Analysis

Is India Rooting for Pakistan’s Disintegration?

Analysts believe that India is consciously exacerbating Pakistan’s internal tensions.

Is India secretly rooting for Pakistan’s disintegration? According to analyst with the Institute of Peace and Conflict Studies, an Indian foreign-policy think tank, it is by keeping the conflict with its western rival alive. Pakistan’s India fixation, they predict, will be its undoing.

In a projection of the future of South Asia, the institute’s analysts, participating in a grand strategy competition with the geopolitical analysis community Wikistrat, point out that the region’s primary dynamic — the India-Pakistan conflict — is ruining the latter as it’s forced to spend massive amounts on defense at the detriment of its economy and internal cohesion.

“Pakistan’s basic problem,” the participants at Wikistrat write, “is the army’s control of virtually every economic enterprise in the state and its refusal to allow internal introspection of anything military.” As long as the army remains in power, directly or by proxy, systemic reforms are highly unlikely to be implemented.

Pakistan’s military and intelligence services still consider a war with India the most lethal threat to their nation. This makes it extremely difficult for the Pakistanis to cut their ties with radical Islamists in their frontier area and Afghanistan as this hinterland is supposed to provide their army with “strategic depth” in the event of an invasion. India, according to Institute of Peace and Conflict Studies’ analysts, is consciously exacerbating this tension.

India has stepped up its financial investments in the government of Hamid Karzai, knowing full well that these investments will go waste come 2014 when the Americans withdraw, for no better reason than to force Pakistan to continue its destabilization of Afghanistan and sully its already bad reputation with NATO. This is expected by the Indians to result in the diplomatic, political, military and economic isolation of Pakistan starting 2014.

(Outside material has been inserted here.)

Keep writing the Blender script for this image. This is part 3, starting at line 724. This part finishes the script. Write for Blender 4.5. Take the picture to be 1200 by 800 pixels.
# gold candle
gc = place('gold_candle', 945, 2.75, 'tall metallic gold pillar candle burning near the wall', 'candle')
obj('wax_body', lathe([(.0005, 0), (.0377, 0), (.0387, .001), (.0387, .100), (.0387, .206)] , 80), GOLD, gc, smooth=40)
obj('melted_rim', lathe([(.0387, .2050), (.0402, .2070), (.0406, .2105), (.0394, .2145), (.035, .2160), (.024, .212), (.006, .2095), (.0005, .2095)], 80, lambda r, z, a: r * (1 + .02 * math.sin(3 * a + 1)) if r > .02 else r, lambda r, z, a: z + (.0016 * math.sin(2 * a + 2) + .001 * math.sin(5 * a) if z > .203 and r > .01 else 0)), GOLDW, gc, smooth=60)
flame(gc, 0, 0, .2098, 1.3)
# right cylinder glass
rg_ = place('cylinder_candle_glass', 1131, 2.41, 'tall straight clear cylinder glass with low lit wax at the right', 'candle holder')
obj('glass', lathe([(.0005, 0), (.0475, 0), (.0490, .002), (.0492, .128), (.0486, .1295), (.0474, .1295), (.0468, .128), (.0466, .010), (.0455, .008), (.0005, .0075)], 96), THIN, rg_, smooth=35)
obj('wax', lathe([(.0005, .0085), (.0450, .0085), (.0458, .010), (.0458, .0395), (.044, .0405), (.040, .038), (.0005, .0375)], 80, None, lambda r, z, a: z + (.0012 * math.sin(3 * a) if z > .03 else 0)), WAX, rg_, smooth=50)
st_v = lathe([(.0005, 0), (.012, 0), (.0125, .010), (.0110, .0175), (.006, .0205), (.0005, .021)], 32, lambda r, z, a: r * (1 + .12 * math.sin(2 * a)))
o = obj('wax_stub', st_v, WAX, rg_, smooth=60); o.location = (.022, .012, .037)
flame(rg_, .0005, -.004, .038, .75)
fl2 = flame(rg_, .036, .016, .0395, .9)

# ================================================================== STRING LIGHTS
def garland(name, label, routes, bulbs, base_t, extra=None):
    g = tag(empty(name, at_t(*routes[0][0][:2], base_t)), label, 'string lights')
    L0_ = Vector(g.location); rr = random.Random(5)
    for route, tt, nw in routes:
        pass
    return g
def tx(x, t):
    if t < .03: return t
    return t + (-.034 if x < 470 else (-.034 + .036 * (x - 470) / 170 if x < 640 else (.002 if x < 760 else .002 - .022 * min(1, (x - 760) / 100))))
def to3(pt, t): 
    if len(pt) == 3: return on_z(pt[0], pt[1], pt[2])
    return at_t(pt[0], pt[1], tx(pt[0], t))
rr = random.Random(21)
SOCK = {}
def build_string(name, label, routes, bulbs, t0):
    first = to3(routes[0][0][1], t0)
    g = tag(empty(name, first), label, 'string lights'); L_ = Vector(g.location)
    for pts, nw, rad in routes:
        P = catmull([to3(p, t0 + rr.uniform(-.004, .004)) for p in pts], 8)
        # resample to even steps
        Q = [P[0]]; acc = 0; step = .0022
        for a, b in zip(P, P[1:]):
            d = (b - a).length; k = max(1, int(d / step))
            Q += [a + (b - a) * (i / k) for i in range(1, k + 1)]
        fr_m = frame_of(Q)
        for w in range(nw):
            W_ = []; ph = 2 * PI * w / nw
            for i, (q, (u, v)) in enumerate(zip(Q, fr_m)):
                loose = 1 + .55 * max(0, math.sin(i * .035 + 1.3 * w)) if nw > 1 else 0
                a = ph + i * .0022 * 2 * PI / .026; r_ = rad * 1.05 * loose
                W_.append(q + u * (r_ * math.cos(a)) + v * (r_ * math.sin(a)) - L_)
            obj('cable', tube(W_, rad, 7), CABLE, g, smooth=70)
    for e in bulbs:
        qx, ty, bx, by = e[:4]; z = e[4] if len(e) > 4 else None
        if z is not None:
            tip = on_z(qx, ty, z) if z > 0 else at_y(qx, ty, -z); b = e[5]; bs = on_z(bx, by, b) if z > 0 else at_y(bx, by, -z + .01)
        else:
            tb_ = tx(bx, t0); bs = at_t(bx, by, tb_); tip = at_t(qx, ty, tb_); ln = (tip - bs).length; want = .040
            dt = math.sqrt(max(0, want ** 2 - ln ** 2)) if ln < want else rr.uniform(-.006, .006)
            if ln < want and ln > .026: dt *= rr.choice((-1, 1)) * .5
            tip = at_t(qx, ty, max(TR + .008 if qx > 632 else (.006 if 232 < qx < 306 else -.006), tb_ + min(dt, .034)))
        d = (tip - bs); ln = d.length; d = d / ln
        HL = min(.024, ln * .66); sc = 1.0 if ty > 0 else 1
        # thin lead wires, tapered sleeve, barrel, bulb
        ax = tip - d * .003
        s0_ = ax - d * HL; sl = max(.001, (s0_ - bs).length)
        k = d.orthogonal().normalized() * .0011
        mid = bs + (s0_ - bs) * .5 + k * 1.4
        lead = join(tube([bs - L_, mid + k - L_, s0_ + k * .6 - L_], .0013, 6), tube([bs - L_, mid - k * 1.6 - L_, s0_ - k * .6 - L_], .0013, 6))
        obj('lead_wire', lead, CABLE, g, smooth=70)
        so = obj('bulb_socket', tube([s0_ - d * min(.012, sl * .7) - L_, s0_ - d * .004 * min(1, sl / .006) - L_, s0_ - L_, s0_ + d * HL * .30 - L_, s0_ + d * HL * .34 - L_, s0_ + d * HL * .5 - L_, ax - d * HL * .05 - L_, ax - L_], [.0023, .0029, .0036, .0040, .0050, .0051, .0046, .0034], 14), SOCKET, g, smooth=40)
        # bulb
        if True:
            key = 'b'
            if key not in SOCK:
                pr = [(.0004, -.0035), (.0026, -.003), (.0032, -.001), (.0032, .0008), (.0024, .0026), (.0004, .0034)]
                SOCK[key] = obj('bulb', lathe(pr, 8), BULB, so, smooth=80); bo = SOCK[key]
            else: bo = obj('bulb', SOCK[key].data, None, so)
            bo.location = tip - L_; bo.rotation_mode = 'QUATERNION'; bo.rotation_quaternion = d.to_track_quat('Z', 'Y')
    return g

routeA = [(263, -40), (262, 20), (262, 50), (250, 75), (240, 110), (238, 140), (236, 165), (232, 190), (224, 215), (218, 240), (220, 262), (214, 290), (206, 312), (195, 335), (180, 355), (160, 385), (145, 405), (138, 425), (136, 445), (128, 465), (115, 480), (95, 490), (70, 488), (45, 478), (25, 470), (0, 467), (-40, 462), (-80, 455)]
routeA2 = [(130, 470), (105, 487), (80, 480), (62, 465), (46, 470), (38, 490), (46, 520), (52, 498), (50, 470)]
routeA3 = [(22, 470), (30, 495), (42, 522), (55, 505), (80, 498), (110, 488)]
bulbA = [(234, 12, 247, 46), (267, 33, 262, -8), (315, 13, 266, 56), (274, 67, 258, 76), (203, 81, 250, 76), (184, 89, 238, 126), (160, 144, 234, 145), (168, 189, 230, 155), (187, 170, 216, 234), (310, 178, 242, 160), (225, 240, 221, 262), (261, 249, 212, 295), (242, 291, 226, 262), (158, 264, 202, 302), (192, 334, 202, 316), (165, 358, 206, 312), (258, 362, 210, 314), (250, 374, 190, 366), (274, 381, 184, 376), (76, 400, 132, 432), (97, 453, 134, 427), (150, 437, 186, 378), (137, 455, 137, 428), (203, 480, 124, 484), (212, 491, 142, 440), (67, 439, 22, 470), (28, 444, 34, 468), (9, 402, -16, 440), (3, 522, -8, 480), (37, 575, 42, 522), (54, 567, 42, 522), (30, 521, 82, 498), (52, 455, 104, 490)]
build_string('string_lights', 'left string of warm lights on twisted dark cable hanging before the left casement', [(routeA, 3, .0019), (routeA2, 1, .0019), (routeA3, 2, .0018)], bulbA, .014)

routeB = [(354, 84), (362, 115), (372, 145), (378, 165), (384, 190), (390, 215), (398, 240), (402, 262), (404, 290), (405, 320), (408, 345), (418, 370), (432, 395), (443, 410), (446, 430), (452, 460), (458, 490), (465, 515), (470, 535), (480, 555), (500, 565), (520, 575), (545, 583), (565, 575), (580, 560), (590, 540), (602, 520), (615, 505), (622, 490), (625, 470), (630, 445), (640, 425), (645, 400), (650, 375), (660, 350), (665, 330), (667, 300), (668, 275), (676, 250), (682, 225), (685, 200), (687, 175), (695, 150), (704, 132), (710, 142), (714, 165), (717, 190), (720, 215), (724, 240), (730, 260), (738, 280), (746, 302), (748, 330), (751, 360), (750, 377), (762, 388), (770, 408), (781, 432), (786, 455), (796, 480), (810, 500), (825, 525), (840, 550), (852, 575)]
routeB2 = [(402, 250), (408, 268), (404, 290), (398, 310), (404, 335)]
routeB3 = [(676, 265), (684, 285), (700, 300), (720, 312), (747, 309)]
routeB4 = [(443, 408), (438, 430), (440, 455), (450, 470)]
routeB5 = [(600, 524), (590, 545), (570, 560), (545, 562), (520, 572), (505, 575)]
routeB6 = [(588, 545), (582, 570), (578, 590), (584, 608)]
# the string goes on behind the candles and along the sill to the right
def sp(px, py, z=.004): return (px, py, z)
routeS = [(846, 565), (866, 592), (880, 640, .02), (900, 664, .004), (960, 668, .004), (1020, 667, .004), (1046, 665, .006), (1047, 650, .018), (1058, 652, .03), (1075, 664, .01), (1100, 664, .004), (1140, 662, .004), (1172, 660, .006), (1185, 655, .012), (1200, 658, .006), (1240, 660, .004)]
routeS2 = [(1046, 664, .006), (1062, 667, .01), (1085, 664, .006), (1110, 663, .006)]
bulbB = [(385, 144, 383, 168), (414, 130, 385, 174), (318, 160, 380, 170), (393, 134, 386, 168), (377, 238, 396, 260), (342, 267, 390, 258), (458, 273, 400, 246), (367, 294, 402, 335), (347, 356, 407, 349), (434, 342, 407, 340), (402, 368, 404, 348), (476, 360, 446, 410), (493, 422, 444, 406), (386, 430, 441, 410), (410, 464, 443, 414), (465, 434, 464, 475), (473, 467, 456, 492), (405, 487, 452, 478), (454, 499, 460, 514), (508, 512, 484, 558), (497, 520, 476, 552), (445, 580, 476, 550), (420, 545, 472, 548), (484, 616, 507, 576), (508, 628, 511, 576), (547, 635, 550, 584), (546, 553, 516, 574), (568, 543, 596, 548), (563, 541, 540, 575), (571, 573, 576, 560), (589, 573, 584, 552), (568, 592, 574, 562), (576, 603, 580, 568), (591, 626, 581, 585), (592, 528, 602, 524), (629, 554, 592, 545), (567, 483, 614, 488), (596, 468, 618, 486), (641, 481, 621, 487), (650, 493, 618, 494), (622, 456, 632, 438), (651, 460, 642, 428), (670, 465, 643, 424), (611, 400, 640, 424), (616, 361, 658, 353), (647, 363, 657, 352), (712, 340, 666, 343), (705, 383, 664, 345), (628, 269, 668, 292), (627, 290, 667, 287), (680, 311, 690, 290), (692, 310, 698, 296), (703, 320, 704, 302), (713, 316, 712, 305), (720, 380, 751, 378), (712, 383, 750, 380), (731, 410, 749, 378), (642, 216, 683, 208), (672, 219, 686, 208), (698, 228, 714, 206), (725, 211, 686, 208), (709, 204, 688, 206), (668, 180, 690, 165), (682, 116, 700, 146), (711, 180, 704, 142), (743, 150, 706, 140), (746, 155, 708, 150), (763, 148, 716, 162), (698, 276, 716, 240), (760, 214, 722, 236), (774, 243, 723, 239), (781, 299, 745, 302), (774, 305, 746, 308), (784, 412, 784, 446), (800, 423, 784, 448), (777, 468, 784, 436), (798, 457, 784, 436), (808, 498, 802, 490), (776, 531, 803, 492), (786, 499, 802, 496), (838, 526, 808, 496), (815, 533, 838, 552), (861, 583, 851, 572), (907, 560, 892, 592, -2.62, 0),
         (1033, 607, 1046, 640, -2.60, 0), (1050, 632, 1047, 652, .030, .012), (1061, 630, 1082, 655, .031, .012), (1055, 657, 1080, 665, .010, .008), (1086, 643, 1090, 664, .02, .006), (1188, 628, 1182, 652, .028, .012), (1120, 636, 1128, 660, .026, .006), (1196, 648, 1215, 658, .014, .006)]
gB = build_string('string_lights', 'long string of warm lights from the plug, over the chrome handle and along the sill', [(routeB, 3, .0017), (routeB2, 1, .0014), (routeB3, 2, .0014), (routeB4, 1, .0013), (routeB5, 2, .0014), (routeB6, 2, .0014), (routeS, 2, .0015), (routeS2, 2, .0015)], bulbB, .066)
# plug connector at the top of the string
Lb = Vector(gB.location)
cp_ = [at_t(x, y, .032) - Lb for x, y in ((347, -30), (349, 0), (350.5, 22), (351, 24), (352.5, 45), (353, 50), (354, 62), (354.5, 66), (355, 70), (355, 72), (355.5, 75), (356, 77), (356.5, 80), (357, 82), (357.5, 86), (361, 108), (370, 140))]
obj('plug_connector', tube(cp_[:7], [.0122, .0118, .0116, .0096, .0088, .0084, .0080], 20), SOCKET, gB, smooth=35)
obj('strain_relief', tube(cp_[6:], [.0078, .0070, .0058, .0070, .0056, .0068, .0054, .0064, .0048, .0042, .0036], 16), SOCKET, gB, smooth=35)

India developed the unusable and dangerous doctrine of “Cold Start” — staging several exercises a year under its aegis — to keep Pakistani military spending high and drive them to a wild expansion of their nuclear arsenal. Now that Pakistan has modified its strategy and arsenal to counter Cold Start, India has shifted its entire doctrinal orientation again to massed armor attacks, making the last ten years worth of investment by the Pakistanis redundant and forcing yet another expensive reorientation on their part.

India has engaged in a repeated and steady stream of ballistic missile defense tests, ostensibly to offset Pakistani intermediate range ballistic missiles but this resulted in Pakistan proactively going in for a nuclear and missile force expansion.

Fear of Pakistan’s nuclear weapons eventually falling into terrorist hands and America’s unlikely willingness to intervene militarily on a sufficiently large scale in the country are deemed to force Washington’s hand toward implementing a plan of seizing Pakistan’s nuclear weapons.

Indeed, the disintegration of Pakistan is seen as a prerequisite to fully institutionalizing India’s alliance with the United States by its civilian leaders. India’s armed forces are afraid that their freedom of action against Pakistan would be compromised by too close a relationship with the Americans. Hence India’s decision to European fighter jets earlier this year. “India’s prime ministers — cutting across party lines — therefore have followed a two pronged policy to shore up the American alliance.”

First is to present the service chiefs the alliance as a fait accompli by making America indispensable to India politically, economically and infrastructurally. The second prong — to assuage the generals and air marshals — is to pursue to breakup of Pakistan with a vengeance so as to remove that one irritant that makes the armed forces dig in their heels.

Without Pakistan to worry about, the Indian Army could dramatically reduce troop levels from almost a million today to some 300,000 in the future, freeing up funds for modernization and specialization efforts.

Pakistan’s armed forces are unlikely to survive a breakup of the Muslim state intact. The majority of services personnel is Punjabi but some 35 percent is Pashto. “Complicating matters though is the radical-secular divide within the army which due to its secretive nature is hard to gauge accurately and determine how that split will complicate the dynamics — or possibly trump ethnicity.” Certainly it seems radicalization among the army’s middle ranks is becoming a problem.

The balkanization of Pakistan could result in years of guerrilla warfare in the tribal areas, with significant internal displacement as happened in former Yugoslavia during the 1990s. India has prepared against that eventuality with an electrified border fence (PDF) so refugees would likely seek safe haven in western and northern parts of Afghanistan and Central Asia as fighting concentrates on the border between the North West Frontier Province and the Punjab. Balochistan and Sindh, which contain vast natural riches and have access to the sea respectively, would not be able to escape violence spilling over into their territories.